Turkey has captured a wife of the slain leader of the ISIS group, Abu Bakr al-Baghdadi, Turkish President Recep Tayyip Erdogan said Wednesday.
Erdogan made the announcement while delivering a speech in the capital of Ankara but gave no other details. He did not say when or how the woman was captured or identify her by name.
"We caught his wife, but we didn't make a fuss about it. I am announcing this today for the first time," Erdogan said, while criticizing the United States for leading a "communications campaign" about Baghdadi's slaying.
Baghdadi was known to have four wives. He blew himself up during an October 26 raid by US special forces on his heavily fortified safe house in the Syrian province of Idlib.
Erdogan's announcement comes just days after Turkish forces captured Baghdadi's elder sister, identified as Rasmiya Awad, in the town of Azaz, in Aleppo province in northwestern Syria.
Turkey has seized on both incidents to highlight what it says is its fight against the ISIS group, in the face of accusations that the Turkish military offensive last month to drive Syrian Kurdish fighters from northeast Syria would allow for a resurgence of the extremist group.
Azaz is part of a region administered by Turkey following previous military incursions to chase away ISIS militants and Kurdish fighters, starting in 2016. Allied Syrian groups manage the area known as the Euphrates Shield zone.
Awad was with her husband, daughter-in-law and five children when she was detained. A Turkish official said the 65-year-old sister is suspected of being affiliated with the extremist group and called her capture an intelligence "gold mine." Authorities had posted a picture of the sister.

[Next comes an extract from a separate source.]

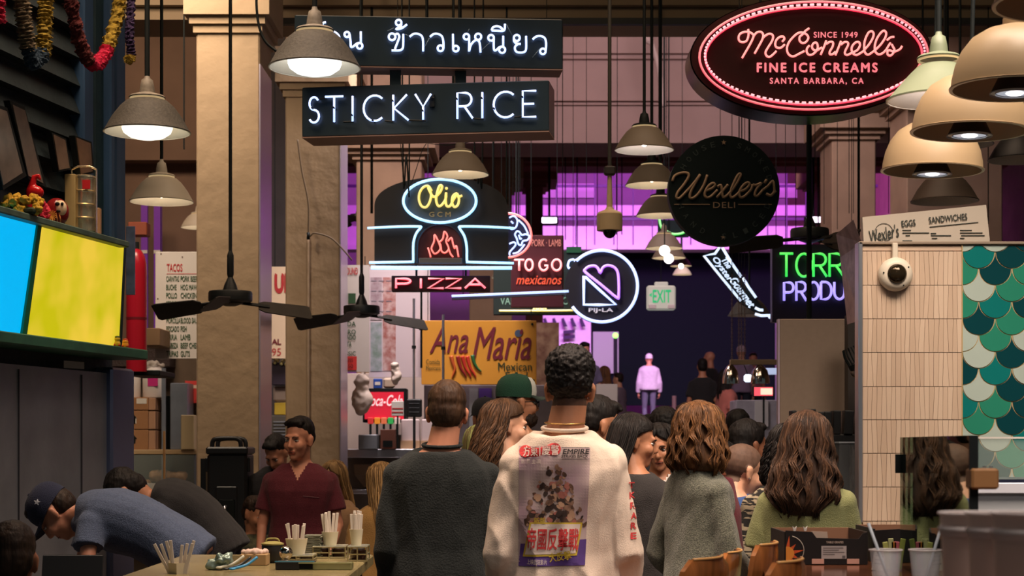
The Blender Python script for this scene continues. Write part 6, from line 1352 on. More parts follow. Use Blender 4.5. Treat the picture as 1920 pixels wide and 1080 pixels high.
# garlands
def garland(label, pts, rpx, cols_, d=.16, seed=0, name='garland'):
    P = cat_rom([LV(x, y, d) for x, y in pts], 14); t = stall(name, label, 'garland'); k = 7.8 / F; n = 16; Lp = len(P)
    segs = len(cols_); 
    for sidx, (f0, f1, m_) in enumerate(cols_):
        mb = MB(); sub = P[int(f0 * (Lp - 1)):int(f1 * (Lp - 1)) + 1]; v0 = len(mb.v)
        mb.tube(cat_rom(sub, 2), lambda u: rpx * k * (.92 + .12 * math.sin(u * 400)), n)
        for i, v in enumerate(mb.v): nz_ = noise.noise(Vector(v) * 90 + Vector((seed, 0, 0))); v = Vector(v); c_ = min(sub, key=lambda q: (q - v).length); mb.v[i] = tuple(v + (v - c_) * nz_ * .5)
        # soft pile of short threads
        rg = random.Random(seed + sidx)
        for j in range(700):
            c_ = sub[rg.randrange(len(sub))] + Vector((rg.uniform(-.004, .004), 0, rg.uniform(-.006, .006))); a = Vector((rg.gauss(0, 1), rg.gauss(0, 1), rg.gauss(0, .5))).normalized(); L_ = rpx * k
            b0 = c_ + a * L_ * .8; b1 = c_ + a * L_ * rg.uniform(1.1, 1.35); w_ = a.orthogonal().normalized() * .0013
            mb.add([b0 - w_, b0 + w_, b1], [(0, 1, 2)])
        mb.build('pile_section', m_, t, smooth=False)
    return t
g_mus = mat('pile_mustard', (150, 124, 40), .95, var=.5, vscale=60); g_cr = mat('pile_crimson', (196, 30, 70), .95, var=.3, vscale=60); g_dr = mat('pile_dark_red', (90, 34, 34), .95, var=.3, vscale=60); g_be = mat('pile_beige', (128, 112, 88), .95, var=.5, vscale=60); g_bl = mat('pile_navy', (40, 58, 74), .95, var=.3, vscale=60); g_pu = mat('pile_purple', (64, 48, 84), .95, var=.4, vscale=60)
garland('U shaped garland with dark red left leg, crimson bottom and mustard right leg', [(122, -60), (140, 40), (158, 100), (178, 120), (200, 95), (222, 20), (230, -60)], 13, [(0, .42, g_dr), (.42, .68, g_cr), (.68, 1, g_mus)], seed=1)
garland('beige fluffy garland hanging second from the left', [(34, -60), (40, 0), (46, 50), (52, 90)], 14, [(0, 1, g_be)], seed=5)
garland('mustard fluffy garland hanging left of the U shaped one', [(88, -60), (86, 0), (84, 50), (80, 104)], 13, [(0, 1, g_mus)], seed=6)
garland('navy fluffy garland end below the beige and mustard ones', [(52, 88), (62, 118), (80, 100)], 13, [(0, 1, g_bl)], seed=7)
garland('crimson garland cut by the left edge', [(-6, -60), (-4, 0), (-4, 42)], 12, [(0, 1, g_cr)], seed=8)
garland('purple and olive pompom garland beside the dark post', [(248, -60), (246, 0), (243, 60), (246, 105), (240, 112)], 9, [(0, .75, g_pu), (.75, 1, g_mus)], d=.2, seed=9)

# ---- back shelves between stall and first column ----
def pbox(name, label, cat, x0, y0, x1, y1, Y, dep, m, b=.006, partname='body', group=None):
    f = SF((x0 + x1) / 2, y1, Y); t = thing(name, label, cat, f.o, 0, group); f.bbox(MB(), x0, y0, x1, y1, -dep, 0, b).build(partname, m, t); return t, f
YS = 15.0
t = thing('storage_rack', 'steel storage rack with wooden shelf behind the stall, left of the first column', 'shelf', W(300, 1000, YS)); f = SF(300, 1000, YS); t.location.z = f.o.z = 0; fz0 = HY + ZC * F / YS; f.py = fz0
f.bbox(MB(), 200, 843, 372, 852, -.5, .02).build('shelf_board', mat('shelf_tan', (176, 146, 106), .5), t); f.bbox(MB(), 200, 921, 372, 932, -.5, .02).build('shelf_board', MATS['shelf_tan'], t)
f.box(MB(), 302, 690, 309, fz0, -.05, -.02).build('upright', m_steel, t); f.box(MB(), 200, 690, 204, fz0, -.5, -.46).build('upright', m_steel, t); f.box(MB(), 200, 655, 372, fz0, -.56, -.52).build('back_panel', mat('rack_back', (96, 78, 62), .8, var=.3, vscale=4), t)
for x in (240, 364): f.box(MB(), x, 853, x + 3, 921, -.02, 0).build('case_post', m_steel, t)
m_cb = mat('cardboard', (160, 112, 72), .8, var=.1, vscale=6); m_cb2 = mat('cardboard_pale', (176, 132, 100), .8)
for y0, y1, lab, ar in ((745, 769, 'top cardboard carton of three on the rack shelf', 0), (770, 805, 'middle cardboard carton of three with arrow and barcode', 1), (806, 843, 'bottom cardboard carton of three with up arrow', 1)):
    t, f = pbox('carton', lab, 'box', 200, y0, 278, y1, YS, .3, m_cb, .004, group='cardboard cartons stacked on the rack')
    f.bbox(MB(), 278.5, y0 + 1, 291, y1, -.3, -.003, .004).build('side_panel', m_cb2, t)
    if ar: c_ = y1 - 20; MB().poly([(f.x(251 + a), f.z(c_ + b)) for a, b in ((-3, 9), (3, 9), (3, 0), (6, 0), (0, -8), (-6, 0), (-3, 0))], -.003, 0).build('arrow_print', m_black, t)
    if lab[0] in 'tm': f.box(MB(), *((256, 747, 275, 757) if lab[0] == 't' else (237, 783, 256, 794)), 0, .003).build('barcode_label', mat('label_white', (214, 204, 190), .6), t)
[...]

It was not Immediately clear if Awad's capture led to intelligence that allowed for the detention of the wife.
One of Baghdadi's wives is an Iraqi known by the name of Nour, the daughter of one of his aides, Abu Abdullah al-Zubaie. She was identified by name by Baghdadi's brother-in-law in a recent interview with al-Arabiya TV. The brother-in-law, Mohamad Ali Sajit, who is in Iraqi custody, said Baghdadi had four wives when he last met him, sometime last summer.
Also, one of Baghdadi's ex-wives was arrested in Lebanon in 2014, and was freed a year later in a prisoner swap with al-Qaeda. The Iraqi ex-wife, Saja al-Dulaimi, had fled from Baghdadi in 2009 while pregnant with his daughter. At one point, Baghdadi was also believed to have married to a German teenager in 2015 but she was reported to have fled a year later.
Last month, US Secretary of State Mike Pompeo said two of Baghdadi’s wives had also been killed at the site of last month’s raid.
The raid that killed Baghdadi was a major blow to his extremist group, which has lost territories it held in Syria and Iraq in a series of military defeats by the US-led coalition and Syrian and Iraqi allies.
The group said a successor to Baghdadi, identified as Abu Ibrahim al-Hashemi al-Quraishi, had been appointed. A senior US official said last week that Washington was looking at the new leader to determine where he came from.